Frequently Asked Questions
Why is overlapping voltage and current bad?
In a transistor, Power Dissipated (Heat) = Voltage × Current. If the transistor has high voltage across it at the same exact time that high current is flowing through it, it burns massive amounts of energy as heat, ruining efficiency. High-efficiency amplifiers try to shape the waveforms so that when Voltage is high, Current is zero (and vice versa). Class BJ proves this shaping can be achieved with reactive loads, not just resistive ones.
Why was Class J invented?
To overcome the parasitic output capacitance (Cds) of high-power transistors. In standard Class B, designers tried to tune out Cds with an inductor. But at the second harmonic, that inductor looks like a high impedance, ruining the required Class B short circuit. Class J mathematically proved that you could simply leave the Cds capacitance un-tuned at the second harmonic, and compensate for it by deliberately adding inductance at the fundamental frequency.
How do you design a Class BJ matching network?
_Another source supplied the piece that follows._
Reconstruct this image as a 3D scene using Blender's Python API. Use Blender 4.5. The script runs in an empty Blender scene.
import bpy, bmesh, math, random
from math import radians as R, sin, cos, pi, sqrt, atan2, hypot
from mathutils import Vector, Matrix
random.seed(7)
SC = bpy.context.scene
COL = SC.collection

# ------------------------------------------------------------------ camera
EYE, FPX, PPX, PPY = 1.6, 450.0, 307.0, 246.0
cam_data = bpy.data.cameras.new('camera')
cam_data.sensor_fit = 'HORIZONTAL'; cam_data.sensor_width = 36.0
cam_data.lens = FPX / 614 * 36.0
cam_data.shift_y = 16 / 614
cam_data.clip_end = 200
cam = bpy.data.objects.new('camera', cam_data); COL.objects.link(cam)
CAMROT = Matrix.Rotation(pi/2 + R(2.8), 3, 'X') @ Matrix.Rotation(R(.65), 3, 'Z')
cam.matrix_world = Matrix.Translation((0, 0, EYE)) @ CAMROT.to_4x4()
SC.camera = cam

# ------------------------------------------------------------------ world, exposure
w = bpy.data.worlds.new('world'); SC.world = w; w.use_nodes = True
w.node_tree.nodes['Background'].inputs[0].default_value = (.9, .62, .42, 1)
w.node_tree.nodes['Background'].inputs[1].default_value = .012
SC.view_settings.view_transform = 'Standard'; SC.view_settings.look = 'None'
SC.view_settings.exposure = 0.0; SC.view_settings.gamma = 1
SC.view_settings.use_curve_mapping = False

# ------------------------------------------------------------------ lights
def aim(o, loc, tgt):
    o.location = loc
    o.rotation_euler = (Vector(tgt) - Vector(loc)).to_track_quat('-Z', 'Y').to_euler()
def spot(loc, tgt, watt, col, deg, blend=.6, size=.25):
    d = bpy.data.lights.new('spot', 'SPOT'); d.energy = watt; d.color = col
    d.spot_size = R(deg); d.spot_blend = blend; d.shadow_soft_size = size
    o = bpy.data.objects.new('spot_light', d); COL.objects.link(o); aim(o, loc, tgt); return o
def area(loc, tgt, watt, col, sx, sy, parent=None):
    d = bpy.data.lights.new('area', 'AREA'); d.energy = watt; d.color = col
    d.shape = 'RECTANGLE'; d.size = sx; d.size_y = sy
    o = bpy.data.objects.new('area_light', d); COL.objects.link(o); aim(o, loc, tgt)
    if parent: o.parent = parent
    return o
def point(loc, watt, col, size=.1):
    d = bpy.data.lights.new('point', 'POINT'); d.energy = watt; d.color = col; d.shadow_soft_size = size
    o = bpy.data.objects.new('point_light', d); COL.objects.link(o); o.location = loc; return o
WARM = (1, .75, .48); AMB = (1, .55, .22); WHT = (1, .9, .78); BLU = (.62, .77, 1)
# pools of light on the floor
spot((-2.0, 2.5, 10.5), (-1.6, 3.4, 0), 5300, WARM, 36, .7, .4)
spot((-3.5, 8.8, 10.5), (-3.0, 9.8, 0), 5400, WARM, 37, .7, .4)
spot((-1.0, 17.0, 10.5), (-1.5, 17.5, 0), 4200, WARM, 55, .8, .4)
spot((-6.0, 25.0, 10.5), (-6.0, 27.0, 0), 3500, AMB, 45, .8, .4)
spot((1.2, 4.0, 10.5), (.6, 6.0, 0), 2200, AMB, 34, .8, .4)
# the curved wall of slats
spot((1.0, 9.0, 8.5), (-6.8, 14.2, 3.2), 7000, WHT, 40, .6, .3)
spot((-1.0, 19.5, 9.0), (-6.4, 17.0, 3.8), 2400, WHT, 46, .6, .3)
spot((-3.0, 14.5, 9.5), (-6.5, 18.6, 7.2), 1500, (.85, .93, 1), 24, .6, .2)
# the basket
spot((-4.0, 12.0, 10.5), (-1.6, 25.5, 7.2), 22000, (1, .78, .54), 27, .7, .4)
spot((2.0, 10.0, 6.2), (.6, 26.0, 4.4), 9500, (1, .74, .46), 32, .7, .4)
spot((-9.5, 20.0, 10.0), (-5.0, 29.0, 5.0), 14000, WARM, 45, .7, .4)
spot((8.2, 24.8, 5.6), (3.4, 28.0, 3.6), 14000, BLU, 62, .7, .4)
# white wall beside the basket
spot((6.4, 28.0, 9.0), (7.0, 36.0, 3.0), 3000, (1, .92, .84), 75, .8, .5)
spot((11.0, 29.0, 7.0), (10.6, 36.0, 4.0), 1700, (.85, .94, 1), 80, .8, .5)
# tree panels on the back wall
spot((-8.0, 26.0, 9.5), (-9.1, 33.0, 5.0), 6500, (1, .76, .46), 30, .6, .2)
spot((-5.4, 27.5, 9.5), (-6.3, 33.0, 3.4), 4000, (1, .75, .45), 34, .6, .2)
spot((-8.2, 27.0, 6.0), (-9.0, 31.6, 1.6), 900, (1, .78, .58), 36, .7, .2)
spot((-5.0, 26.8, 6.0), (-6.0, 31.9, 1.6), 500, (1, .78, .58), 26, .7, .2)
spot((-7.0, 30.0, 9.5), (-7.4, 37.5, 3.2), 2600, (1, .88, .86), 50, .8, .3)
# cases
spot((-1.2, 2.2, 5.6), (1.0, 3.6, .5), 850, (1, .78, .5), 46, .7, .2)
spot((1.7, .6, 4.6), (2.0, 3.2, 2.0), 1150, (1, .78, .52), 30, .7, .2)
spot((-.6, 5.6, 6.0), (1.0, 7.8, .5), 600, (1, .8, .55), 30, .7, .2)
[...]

You cannot use a Smith Chart and a simple stub. You must use a synthesis algorithm or a continuous-mode optimizer in a circuit simulator (like ADS or AWR). The optimizer is given a target: it must synthesize a network of inductors, capacitors, and transmission lines that keeps the fundamental and second harmonic impedances trapped inside the mathematically valid α space across the entire frequency sweep.